Pour autant, les prix ont-ils baissé ? La traçabilité est-elle possible ? Les dangers ont-ils été analysés ? Non, au nom de la concurrence libre et non faussée imposée par les structures capitalistes que sont le FMI et l’OMC auxquelles l’Europe est affiliée, donc mécaniquement la France.
Et qui retrouve-t-on derrière ces élevages ? Les multinationales de l’agroalimentaire, telles que Cargill, Conagra, Tyson, Wall-Mart Store, Limagrain, Sakata… mais aussi de la chimie telles que Monsanto, Bayer, Syngeta, Adventis, mais aussi Mc Donald, Neslté, Danone, Kraft et Unilever…
Et quel est le fil d’Ariane qui guide l’ensemble de ces multinationales qui dégagent des centaines de milliards de dollars et d’euro pour leurs actionnaires ? Goldman-Sachs, la banque qui dirige le monde et qui produit les dirigeants et économistes du capitalisme le plus ultralibéral jamais connu depuis sa création il y a 200 ans.

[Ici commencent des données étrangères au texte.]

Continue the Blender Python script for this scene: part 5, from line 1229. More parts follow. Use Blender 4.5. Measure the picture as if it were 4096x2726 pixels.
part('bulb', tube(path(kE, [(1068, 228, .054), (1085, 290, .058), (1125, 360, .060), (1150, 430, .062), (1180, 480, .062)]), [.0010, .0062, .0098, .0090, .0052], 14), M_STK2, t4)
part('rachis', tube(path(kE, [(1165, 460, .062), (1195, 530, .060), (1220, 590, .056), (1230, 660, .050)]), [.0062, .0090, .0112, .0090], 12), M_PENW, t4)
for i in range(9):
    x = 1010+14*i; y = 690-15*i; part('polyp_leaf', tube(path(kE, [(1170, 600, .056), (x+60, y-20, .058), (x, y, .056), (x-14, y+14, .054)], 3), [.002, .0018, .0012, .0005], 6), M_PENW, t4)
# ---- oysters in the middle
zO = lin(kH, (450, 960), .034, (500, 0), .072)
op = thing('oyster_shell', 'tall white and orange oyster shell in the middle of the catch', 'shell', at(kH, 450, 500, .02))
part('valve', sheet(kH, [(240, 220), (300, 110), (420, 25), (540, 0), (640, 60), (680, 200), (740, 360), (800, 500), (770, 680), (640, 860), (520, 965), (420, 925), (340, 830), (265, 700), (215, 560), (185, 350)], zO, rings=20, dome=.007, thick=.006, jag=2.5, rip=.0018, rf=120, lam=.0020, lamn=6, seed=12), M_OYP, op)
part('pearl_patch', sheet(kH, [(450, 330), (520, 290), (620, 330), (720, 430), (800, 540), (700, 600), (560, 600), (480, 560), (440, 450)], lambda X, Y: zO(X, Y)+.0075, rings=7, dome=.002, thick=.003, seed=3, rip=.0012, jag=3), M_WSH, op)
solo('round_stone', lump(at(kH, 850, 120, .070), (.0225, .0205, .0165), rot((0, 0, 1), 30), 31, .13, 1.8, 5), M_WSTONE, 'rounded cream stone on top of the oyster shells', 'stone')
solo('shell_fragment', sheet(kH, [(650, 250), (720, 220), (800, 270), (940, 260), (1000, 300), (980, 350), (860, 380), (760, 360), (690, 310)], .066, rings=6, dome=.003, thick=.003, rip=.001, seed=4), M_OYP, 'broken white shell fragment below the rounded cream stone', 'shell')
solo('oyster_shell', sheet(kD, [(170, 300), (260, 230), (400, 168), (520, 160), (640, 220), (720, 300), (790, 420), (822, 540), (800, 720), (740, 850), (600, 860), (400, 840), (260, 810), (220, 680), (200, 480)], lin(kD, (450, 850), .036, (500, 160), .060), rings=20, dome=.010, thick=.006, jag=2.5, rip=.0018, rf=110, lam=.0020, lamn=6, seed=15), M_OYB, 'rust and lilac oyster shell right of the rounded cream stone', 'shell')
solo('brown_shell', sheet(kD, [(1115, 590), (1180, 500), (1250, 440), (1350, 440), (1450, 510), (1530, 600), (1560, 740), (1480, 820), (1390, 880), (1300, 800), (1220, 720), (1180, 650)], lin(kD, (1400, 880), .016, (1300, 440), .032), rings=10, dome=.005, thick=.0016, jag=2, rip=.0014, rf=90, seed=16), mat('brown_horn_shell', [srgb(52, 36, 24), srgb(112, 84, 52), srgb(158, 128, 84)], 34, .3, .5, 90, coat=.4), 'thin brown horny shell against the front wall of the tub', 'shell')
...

Aussi, le Tribunal de Quimper qui par sa décision d’apporter le groupe Doux sur un plateau d’argent à la banque d’affaires Barclays’ a-t-il exploré les liens de cet investisseur avec Goldman-Sachs, avant se sacrifier plus de 1000 salariés, donc 1000 familles, employées sur les sites abandonnés ?
Monsieur Hollande, Monsieur Le Fol, Monsieur Montebourg, Monsieur Moscovici, Monsieur Sapin… ont-ils compris, eux qui vantent leurs intentions de produire en France, de dynamiser l’industrie, de sauvegarder les emplois et les sites, de protéger la planète et les terriens ? Ont-ils compris à quel point ils sont bernés par des experts à la solde des lobbies et des multinationales de l’industrie et de la finance ?
Les directions syndicales ont-elles compris le piège qui leur a été tendu et dans lequel elles sont tombées, celui du syndicalisme européen inféodé à l’idéologie dominante aujourd’hui incarnée par Mario Draghi ?
C’est ainsi qu’il est possible de faire le lien entre les 250 salariés-es, ouvrières et ouvriers de l’usine Doux de Graincourt-les-Havrincourt en France et les intentions machiavéliques des puissants de la finance et de l’industrie mondialisées, qui ont décidés de faire de ce pays, un désert, avec le seul but de l’affaiblir afin qu’il soit contraint de se plier à leurs diktats, tout comme la Grèce se plie au point de devoir vendre son patrimoine historique et des pans entiers de son territoire.